DSK's defense: she's a slut
(Note: so, now, either she's a part-time hooker or she honeytrapped him.
We're still missing 'she asked for it'. Just wondering who exactly's leaking this kind of stuff, which to me sounds more damageable than positive for DSK.)

Better than a Rikers cell: the $50,000/m luxury townhouse in Tribeca
(journalists need too fill space)

MYOS said...

Apologies again: here's the article about Lagarde/women

thisnameisinuse said...

Speaking of sexual politics and following the recent « bêtise » of the UMP's Brigitte Barèges, both the main PS candidates support gay marriage, as do Royal, Delanoë and Fabius (as does DSK, which is part of what attracted me to him as a candidate.

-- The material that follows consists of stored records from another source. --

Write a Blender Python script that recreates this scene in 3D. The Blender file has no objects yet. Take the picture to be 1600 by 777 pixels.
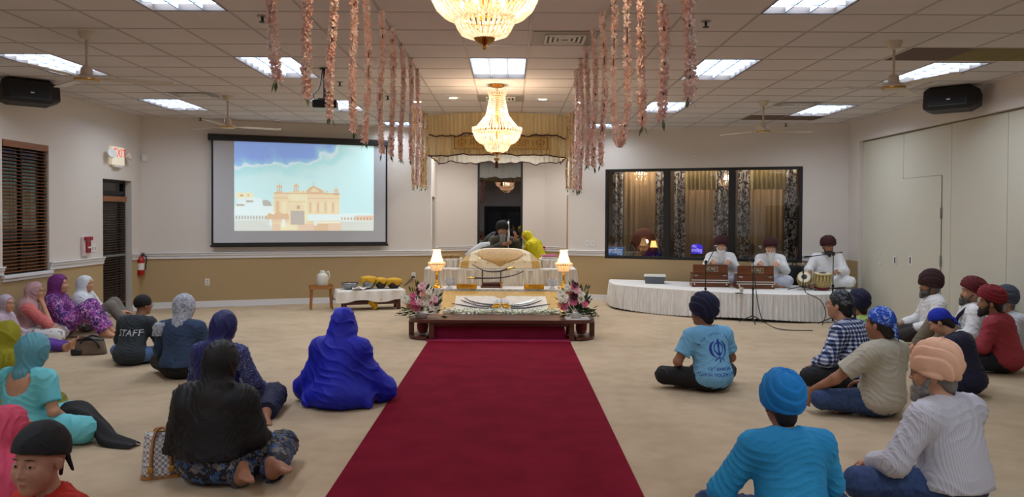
import bpy, bmesh, math, random
import numpy as np
from mathutils import Vector, Matrix
from mathutils.bvhtree import BVHTree
PI = math.pi
rnd = random.Random(7)
scene = bpy.context.scene
COL = scene.collection
FAST_PEOPLE = False

# ------------------------------------------------------------------ camera
CAM_H, CEIL, F = 1.70, 3.445, 1180.0
PITCH, ROLL = math.radians(1.0), math.radians(0.3)
_fwd = Vector((0, math.cos(PITCH), -math.sin(PITCH)))
_r0, _u0 = Vector((1, 0, 0)), Vector((0, math.sin(PITCH), math.cos(PITCH)))
_right = _r0 * math.cos(ROLL) + _u0 * math.sin(ROLL)
_up = _u0 * math.cos(ROLL) - _r0 * math.sin(ROLL)
CX, CY = 797.0, 338 + F * math.tan(PITCH)
EYE = Vector((0, 0, CAM_H))
cam = bpy.data.cameras.new('camera'); camo = bpy.data.objects.new('camera', cam); COL.objects.link(camo)
M = Matrix.Identity(4)
for i in range(3):
    M[i][0], M[i][1], M[i][2], M[i][3] = _right[i], _up[i], -_fwd[i], EYE[i]
camo.matrix_world = M
cam.sensor_fit = 'HORIZONTAL'; cam.sensor_width = 36; cam.lens = 36 * F / 1600
cam.shift_x = (800 - CX) / 1600; cam.shift_y = -(388.5 - CY) / 1600
cam.clip_start = .05
scene.camera = camo

def ray(px, py):
    return _fwd + _right * ((px - CX) / F) + _up * ((CY - py) / F)
def at_z(px, py, z):
    d = ray(px, py); t = (z - CAM_H) / d.z
    return EYE + d * t
def at_y(px, py, y):
    d = ray(px, py); return EYE + d * (y / d.y)
def at_x(px, py, x):
    d = ray(px, py); return EYE + d * (x / d.x)
def floor_at(px, py): return at_z(px, py, 0)
def ceil_at(px, py): return at_z(px, py, CEIL)

class Wall:
    """vertical plane through floor points A-B; u runs along it, d is the distance out into the room"""
    def __init__(s, A, B):
        s.A = Vector((A[0], A[1], 0)); s.t = Vector((B[0]-A[0], B[1]-A[1], 0)); s.L = s.t.length; s.t.normalize()
        s.n = Vector((s.t.y, -s.t.x, 0))
        if s.n.dot(EYE - s.A) < 0: s.n = -s.n
        s.rz = math.atan2(s.t.y, s.t.x)
    def p(s, u, z, d=0): return s.A + s.t*u + s.n*d + Vector((0, 0, z))
    def uz(s, px, py, d=0):
        r = ray(px, py); k = ((s.A + s.n*d) - EYE).dot(s.n) / r.dot(s.n)
        q = EYE + r*k; return (q - s.A).dot(s.t), q.z
    def mat(s, u, z, d=0):
        """local frame: x along the wall, y into the wall, z up"""
        o = s.p(u, z, d); m = Matrix.Identity(4); y = -s.n; x = s.t
        for i in range(3): m[i][0], m[i][1], m[i][3] = x[i], y[i], o[i]
        return m

# ------------------------------------------------------------------ colour and materials
def lin(c):
    c = c / 255.0
    return c/12.92 if c <= .04045 else ((c+.055)/1.055)**2.4
def C3(c): return (lin(c[0]), lin(c[1]), lin(c[2]), 1.0)
_mats = {}
class NT:
    def __init__(s, name):
        s.m = bpy.data.materials.new(name); s.m.use_nodes = True
        s.n = s.m.node_tree.nodes; s.l = s.m.node_tree.links
        s.b = s.n['Principled BSDF']; s.out = s.n['Material Output']
    def add(s, t, **kw):
        x = s.n.new(t)
        for k, v in kw.items():
            if k.startswith('i_'):
                key = k[2:]; key = int(key) if key.isdigit() else key.replace('_', ' ')
                x.inputs[key].default_value = v
            else: setattr(x, k, v)
        return x
    def link(s, a, b): s.l.new(a, b)
    def coord(s, scale=(1, 1, 1), kind='Object', rot=(0, 0, 0)):
        t = s.add('ShaderNodeTexCoord'); mp = s.add('ShaderNodeMapping')
        mp.inputs['Scale'].default_value = scale; mp.inputs['Rotation'].default_value = rot
        s.link(t.outputs[kind], mp.inputs[0]); return mp.outputs[0]
    def ramp(s, fac, stops, interp='LINEAR'):
        r = s.add('ShaderNodeValToRGB'); cr = r.color_ramp; cr.interpolation = interp
        while len(cr.elements) > 1: cr.elements.remove(cr.elements[0])
        cr.elements[0].position = stops[0][0]; cr.elements[0].color = C3(stops[0][1])
        for p, c in stops[1:]:
            e = cr.elements.new(p); e.color = C3(c)
        s.link(fac, r.inputs[0]); return r.outputs[0]
    def bump(s, h, strength=.3, dist=.01):
        b = s.add('ShaderNodeBump'); b.inputs['Strength'].default_value = strength; b.inputs['Distance'].default_value = dist
        s.link(h, b.inputs['Height']); s.link(b.outputs[0], s.b.inputs['Normal'])

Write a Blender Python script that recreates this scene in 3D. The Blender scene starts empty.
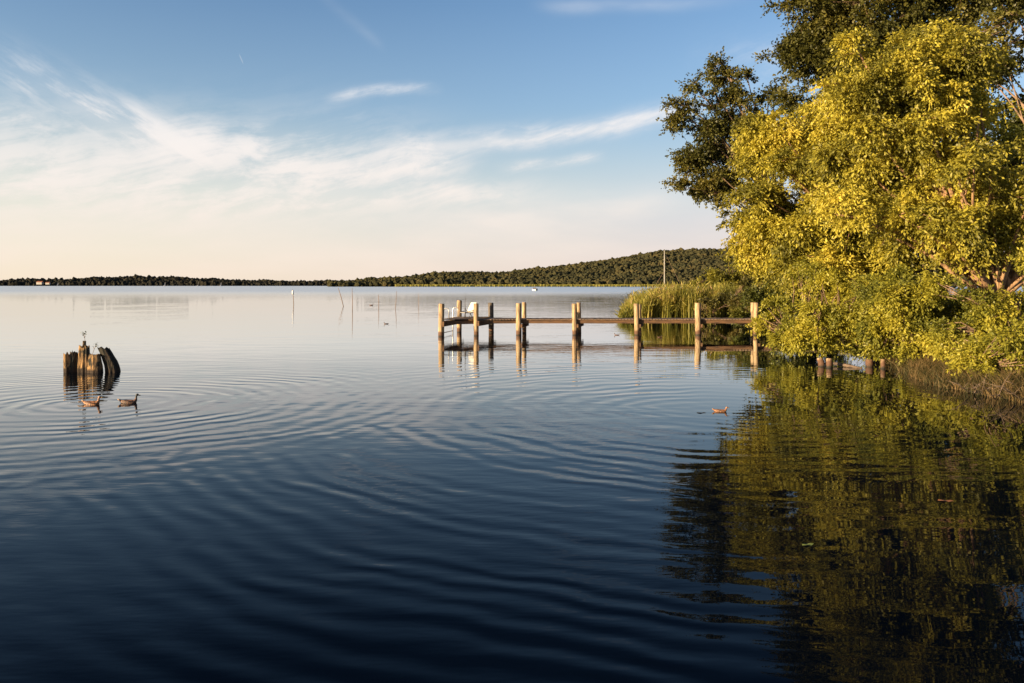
import bpy, math, random
import numpy as np
from mathutils import Vector, Matrix
R = math.radians
random.seed(7)
RNG = np.random.default_rng(11)
SC = bpy.context.scene

# ---------------------------------------------------------------- camera
F, HZ, CAMZ = 796.0, 285.3, 2.5          # focal length in px, horizon row, eye height
cam = bpy.data.objects.new('camera', bpy.data.cameras.new('camera'))
SC.collection.objects.link(cam); SC.camera = cam
cam.location = (0, 0, CAMZ); cam.rotation_euler = (R(90), 0, 0)
cam.data.sensor_width = 36; cam.data.lens = 36 * F / 1024
cam.data.shift_y = -(341.5 - HZ) / 1024
cam.data.clip_start = 0.1; cam.data.clip_end = 60000

# ---------------------------------------------------------------- node helper
class NT:
    def __init__(s, tree): s.t = tree; tree.nodes.clear()
    def n(s, typ, **kw):
        nd = s.t.nodes.new(typ)
        ins = kw.pop('ins', {})
        for k, v in kw.items(): setattr(nd, k, v)
        for k, v in ins.items(): s.put(nd.inputs[k], v)
        return nd
    def put(s, sock, v):
        if isinstance(v, bpy.types.NodeSocket): s.t.links.new(v, sock)
        elif isinstance(v, bpy.types.Node): s.t.links.new(v.outputs[0], sock)
        else:
            if hasattr(sock.default_value, '__len__') and not hasattr(v, '__len__'): v = (v,) * len(sock.default_value)
            if hasattr(v, '__len__') and len(sock.default_value) == 4 and len(v) == 3: v = (*v, 1)
            sock.default_value = v
    def m(s, op, a, b=0.0, c=0.0, clamp=False):
        nd = s.n('ShaderNodeMath', operation=op, use_clamp=clamp)
        s.put(nd.inputs[0], a); s.put(nd.inputs[1], b); s.put(nd.inputs[2], c)
        return nd.outputs[0]
    def mix(s, f, a, b, mode='MIX'):
        nd = s.n('ShaderNodeMixRGB', blend_type=mode)
        s.put(nd.inputs[0], f); s.put(nd.inputs[1], a); s.put(nd.inputs[2], b)
        return nd.outputs[0]
    def noise(s, vec, scale, detail=4, rough=.55, dist=0.0):
        nd = s.n('ShaderNodeTexNoise', ins={'Scale': scale, 'Detail': detail, 'Roughness': rough, 'Distortion': dist})
        if vec is not None: s.put(nd.inputs['Vector'], vec)
        return nd.outputs[0]
    def xyz(s, x, y, z=0.0):
        nd = s.n('ShaderNodeCombineXYZ'); s.put(nd.inputs[0], x); s.put(nd.inputs[1], y); s.put(nd.inputs[2], z)
        return nd.outputs[0]
    def sstep(s, v, a, b, lo=0.0, hi=1.0):
        nd = s.n('ShaderNodeMapRange', interpolation_type='SMOOTHSTEP')
        for i, q in enumerate((v, a, b, lo, hi)): s.put(nd.inputs[i], q)
        return nd.outputs[0]
    def ramp(s, f, stops):
        nd = s.n('ShaderNodeValToRGB'); s.put(nd.inputs[0], f); cr = nd.color_ramp
        while len(cr.elements) < len(stops): cr.elements.new(0.5)
        for e, (p, c) in zip(cr.elements, stops): e.position = p; e.color = (*c, 1)
        return nd.outputs[0]

# ---------------------------------------------------------------- sun and sky
SUN_EL = R(8.5)
SUN_AZ = R(242)                                    # from +Y, clockwise: left and a little behind the camera
sd = Vector((math.sin(SUN_AZ) * math.cos(SUN_EL), math.cos(SUN_AZ) * math.cos(SUN_EL), math.sin(SUN_EL)))
sun = bpy.data.objects.new('sun', bpy.data.lights.new('sun', 'SUN'))
SC.collection.objects.link(sun)
sun.data.energy = 5.0; sun.data.angle = R(0.6); sun.data.color = (1.0, 0.74, 0.45)
sun.rotation_euler = (-sd).to_track_quat('-Z', 'Y').to_euler(); sun.location = (-20, -10, 30)

def az(px): return math.atan((px - 512) / F)
def el(px, py): return math.atan((HZ - py) / F * math.cos(az(px)))

W = bpy.data.worlds.new('World'); SC.world = W; W.use_nodes = True
t = NT(W.node_tree)
sky = t.n('ShaderNodeTexSky', sky_type='NISHITA', sun_disc=False, sun_elevation=SUN_EL, sun_rotation=SUN_AZ,
          air_density=1.0, dust_density=1.2, ozone_density=1.6)
gen = t.n('ShaderNodeTexCoord').outputs['Generated']
sp = t.n('ShaderNodeSeparateXYZ', ins={0: gen})
AZ = t.m('ARCTAN2', sp.outputs[0], sp.outputs[1])
EL = t.m('ARCSINE', sp.outputs[2])
tinted = t.mix(1.0, sky.outputs[0], t.ramp(t.m('MULTIPLY', EL, 1.0, clamp=True),
      [(0.0, (1.12, .90, .84)), (.10, (1.05, .95, .92)), (.22, (.80, .87, 1.0)), (.36, (.68, .80, .98)), (.47, (.26, .34, .52)), (.8, (.17, .25, .40))]), 'MULTIPLY')
wp = t.n('ShaderNodeTexNoise', ins={'Vector': t.xyz(AZ, EL), 'Scale': 7.0, 'Detail': 3.0})
wn = t.m('MULTIPLY', t.m('SUBTRACT', wp.outputs[0], .5), .075)
wsep = t.n('ShaderNodeSeparateXYZ', ins={0: wp.outputs[1]})
wn2 = t.m('MULTIPLY', t.m('SUBTRACT', wsep.outputs[1], .5), .02)
ELw = t.m('ADD', EL, wn2)
fa = t.noise(t.xyz(t.m('MULTIPLY_ADD', AZ, 5.5, t.m('MULTIPLY', wn, 22)), t.m('MULTIPLY_ADD', EL, 30.0, t.m('MULTIPLY_ADD', AZ, -5.5, t.m('MULTIPLY', wn, 20)))), 1.0, 8, .66)
fb = t.noise(t.xyz(t.m('MULTIPLY_ADD', AZ, 14.0, t.m('MULTIPLY', EL, 24.0)), t.m('MULTIPLY_ADD', EL, 34.0, t.m('MULTIPLY', AZ, -26.0)), 4.0), .9, 7, .62)
fc = t.noise(t.xyz(t.m('MULTIPLY', AZ, 4.0), t.m('MULTIPLY', EL, 9.0), 9.0), 1.0, 3, .5)
fib = t.m('MULTIPLY', t.sstep(t.m('ADD', t.m('MULTIPLY', fa, .72), t.m('MULTIPLY', fb, .28)), .40, .60), t.sstep(fc, .28, .55, .55, 1.0))
fib2 = t.sstep(t.noise(t.xyz(t.m('MULTIPLY_ADD', AZ, 5.0, t.m('MULTIPLY', EL, -9.0)), t.m('MULTIPLY_ADD', EL, 30.0, t.m('MULTIPLY', AZ, 17.0)), 2.0), 1.2, 7, .64), .40, .62)
soft = t.sstep(t.noise(t.xyz(t.m('MULTIPLY', AZ, 6.0), t.m('MULTIPLY', ELw, 22.0)), 1.0, 4, .5), .3, .75)
def streak(x0, y0, x1, y1, w, s, bow=0.0, use=None, ends=.22, warp=True):
    a0, a1 = az(x0), az(x1); e0, e1 = el(x0, y0), el(x1, y1)
    tt = t.m('MULTIPLY_ADD', AZ, 1 / (a1 - a0), -a0 / (a1 - a0))
    c = t.m('MULTIPLY_ADD', tt, e1 - e0, e0)
    if bow: c = t.m('ADD', c, t.m('MULTIPLY', t.m('MULTIPLY', tt, t.m('SUBTRACT', 1.0, tt)), 4 * bow / F))
    d = t.m('DIVIDE', t.m('SUBTRACT', ELw if warp else EL, c), w / F)
    g = t.m('EXPONENT', t.m('MULTIPLY', t.m('MULTIPLY', d, d), -1.0))
    g = t.m('MULTIPLY', g, t.sstep(tt, -.06, ends)); g = t.m('MULTIPLY', g, t.sstep(tt, 1.06, 1 - ends))
    if use is not None: g = t.m('MULTIPLY', g, t.m('MULTIPLY_ADD', use, .8, .2))
    return t.m('MULTIPLY', g, s, clamp=True)
parts = [
    streak(380, 153, 700, 107, 7, .62, -3, soft, .10), streak(370, 156, 700, 108, 9, .9, -3, fib, .12), streak(395, 142, 470, 152, 6, .6, 0, fib), streak(395, 143, 560, 126, 8, .35, 0, fib),
    streak(230, 190, 480, 163, 15, .95, 3, fib), streak(240, 172, 312, 158, 5, .9, 0, fib), streak(100, 205, 560, 192, 12, .8, 2, fib), streak(0, 165, 300, 150, 12, .9, 4, fib),
    streak(495, 171, 605, 157, 5, .8, 0, fib), streak(325, 102, 440, 88, 5, .6, 5, fib),
    streak(-160, 108, 85, 125, 9, .6, 3, fib), streak(-20, 62, 235, 165, 20, .6, 2, fib2), streak(60, 96, 225, 172, 13, .9, 0, fib2), streak(120, 100, 215, 168, 8, .6, 0, fib2),
    streak(160, 142, 230, 150, 18, 1.1, 0, fib, .4), streak(428, 190, 478, 196, 7, .8, 0, fib),
    streak(390, 228, 680, 202, 15, .8, 0, soft), streak(-700, 168, 470, 178, 46, .95, 10, fib, .25),
    streak(-900, 235, 1200, 250, 48, .62, 0, soft, .1), streak(535, 6, 760, -6, 6, .35, 0, soft),
    streak(239, 54, 243.5, 64, 1.0, .25, 0, None, .3, False), streak(310, -14, 385, 45, 6, .14, 0, soft),
    streak(700, 60, 1300, 20, 22, .4, 0, fib), streak(-900, 20, -200, 60, 40, .5, 0, fib),
]
cl = parts[0]
for p in parts[1:]: cl = t.m('SUBTRACT', t.m('ADD', cl, p), t.m('MULTIPLY', cl, p))
cloudcol = t.ramp(t.m('MULTIPLY', EL, 2.2, clamp=True), [(0, (4.2, 3.45, 2.9)), (.25, (4.1, 3.75, 3.5)), (.6, (4.1, 4.05, 4.1))])
hz = t.ramp(t.m('MULTIPLY', EL, 2.5, clamp=True), [(0, (.92, .92, .92)), (.20, (.80, .80, .80)), (.38, (.42, .42, .42)), (.58, (.14, .14, .14)), (.85, (0, 0, 0))])
hzc = t.ramp(t.m('MULTIPLY', EL, 2.5, clamp=True), [(0, (.89, .755, .66)), (.10, (.86, .79, .755)), (.28, (.72, .755, .80)), (.5, (.42, .55, .72))])
side = t.sstep(AZ, .7, -.7, .80, 1.10)
hzc = t.mix(1.0, hzc, t.xyz(t.m('MULTIPLY', side, 4.35), t.m('MULTIPLY', side, 4.35), 4.15), 'MULTIPLY')
tinted = t.mix(hz, tinted, hzc)
skyc = t.mix(t.m('MULTIPLY', cl, .97), tinted, cloudcol)
bg = t.n('ShaderNodeBackground', ins={0: skyc, 1: 0.094})
o = t.n('ShaderNodeOutputWorld', ins={0: bg})
SC.view_settings.view_transform = 'Standard'; SC.view_settings.look = 'None'
SC.view_settings.exposure = 1.32; SC.view_settings.gamma = 1.0
SC.cycles.max_bounces = 6; SC.cycles.glossy_bounces = 3; SC.cycles.transmission_bounces = 3; SC.cycles.diffuse_bounces = 3

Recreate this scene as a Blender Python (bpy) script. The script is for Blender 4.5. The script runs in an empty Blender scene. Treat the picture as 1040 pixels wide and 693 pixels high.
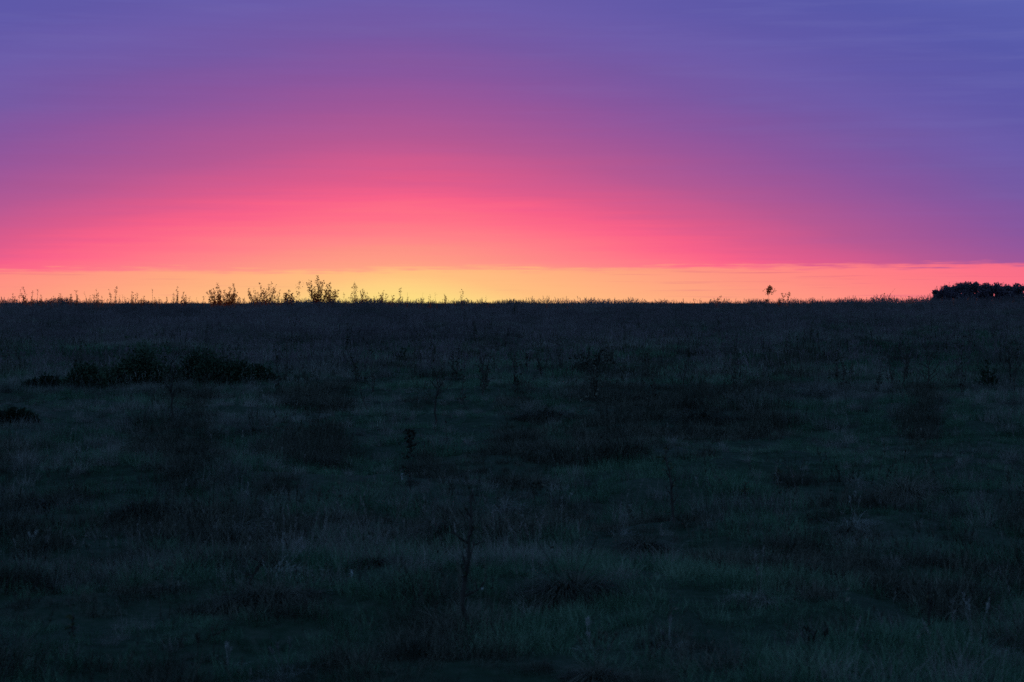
import bpy, math, random
import numpy as np
from mathutils import Vector, Matrix, Euler

# ------------------------------------------------------------------ basics
F = 2022.0                 # focal length in photograph pixels (70 mm on a 36 mm, 1040 px wide frame)
CX, HY = 520.0, 307.0      # column of the optical axis, row of the true horizon
CAMZ = 1.75
scene = bpy.context.scene
col = scene.collection
R = math.radians
rng = random.Random(7)

def s2l(c):
    c = c / 255.0
    return c / 12.92 if c <= 0.04045 else ((c + 0.055) / 1.055) ** 2.4
def rgb(r, g, b): return (s2l(r), s2l(g), s2l(b), 1.0)

# ------------------------------------------------------------------ terrain height
def _hash(ix, iy, seed):
    n = (ix.astype(np.int64) * 374761393 + iy.astype(np.int64) * 668265263 + seed * 982451653) & 0x7fffffff
    n = ((n ^ (n >> 13)) * 1274126177) & 0x7fffffff
    n = n ^ (n >> 16)
    return (n & 0xffff) / 65535.0
def vnoise(x, y, seed=0):
    x = np.asarray(x, float); y = np.asarray(y, float)
    ix = np.floor(x); iy = np.floor(y); fx = x - ix; fy = y - iy
    u = fx * fx * (3 - 2 * fx); v = fy * fy * (3 - 2 * fy)
    a = _hash(ix, iy, seed); b = _hash(ix + 1, iy, seed); c = _hash(ix, iy + 1, seed); d = _hash(ix + 1, iy + 1, seed)
    return (a * (1 - u) + b * u) * (1 - v) + (c * (1 - u) + d * u) * v
def sstep(a, b, t):
    t = np.clip((t - a) / (b - a), 0, 1); return t * t * (3 - 2 * t)
def hgt(x, y):
    x = np.asarray(x, float); y = np.asarray(y, float)
    crest = 1.20 + 0.165 * sstep(8, 30, x) + 0.05 * sstep(-20, -30, x) + 0.15 * (vnoise(x / 3.0, y * 0 + 3.3, 5) - .5)
    z = crest * sstep(45, 124, y)
    z = z - 4.6 * sstep(138, 380, y)
    near = 1 - sstep(160, 300, y)
    z = z + near * (0.16 * (vnoise(x / 5.5, y / 5.5, 1) - .5) + 0.20 * (vnoise(x / 1.5, y / 1.5, 2) - .5)
                    + 0.13 * (vnoise(x / .62, y / .62, 3) - .5))
    z = z + 3.0 * sstep(300, 900, y) * (vnoise(x / 400., y / 400., 9) - .5) * .5
    return z
def hz(x, y): return float(hgt(x, y))
def ground_at(px, py):
    """where the line of sight through a photograph pixel meets the ground"""
    tx = (px - CX) / F; tz = (HY - py) / F
    d = 6.0
    while d < 128:
        if CAMZ + tz * d <= hz(tx * d, d): break
        d += 0.06
    return tx * d, d

# ------------------------------------------------------------------ node helpers
def new_mat(name):
    m = bpy.data.materials.new(name); m.use_nodes = True
    nt = m.node_tree; nt.nodes.clear()
    return m, nt
def N(nt, t, **kw):
    n = nt.nodes.new(t)
    for k, v in kw.items(): setattr(n, k, v)
    return n
def math_n(nt, op, a, b=None, c=None, clamp=False):
    n = N(nt, 'ShaderNodeMath', operation=op); n.use_clamp = clamp
    for i, v in enumerate((a, b, c)):
        if v is None: continue
        if isinstance(v, (int, float)): n.inputs[i].default_value = v
        else: nt.links.new(v, n.inputs[i])
    return n.outputs[0]
def ramp(nt, fac, stops, interp='LINEAR'):
    r = N(nt, 'ShaderNodeValToRGB'); cr = r.color_ramp; cr.interpolation = interp
    while len(cr.elements) > 1: cr.elements.remove(cr.elements[0])
    cr.elements[0].position = stops[0][0]; cr.elements[0].color = stops[0][1]
    for p, c in stops[1:]:
        e = cr.elements.new(p); e.color = c
    nt.links.new(fac, r.inputs[0]); return r.outputs[0]
def mixc(nt, f, a, b, mode='MIX'):
    n = N(nt, 'ShaderNodeMix', data_type='RGBA', blend_type=mode)
    for s, v in ((n.inputs[0], f), (n.inputs[6], a), (n.inputs[7], b)):
        if isinstance(v, (int, float)): s.default_value = v
        elif isinstance(v, tuple): s.default_value = v
        else: nt.links.new(v, s)
    return n.outputs[2]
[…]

Social tolerance combined with what I'm told is great economic skill).

If the socialists win, France will presumably become the most powerful country yet to legalise gay marriage (for example, the first on the UN security council). To me, that's one the most interesting points about the upcoming election. Maybe worth a discussion?

Alex Price said...

I heard Lagarde's "and...woman" in the same way. In this context, it is simply impossible not to think: unlike DSK! At the same time, as Squiggle's quotes above make clear, it seems that Lagarde has recognized for some time that her gender makes her stand out and can be used to her advantage; it surely accounts for part of her status as "almost a rock star" at finance conferences (a remembered quote from an article in the NY Times, I believe).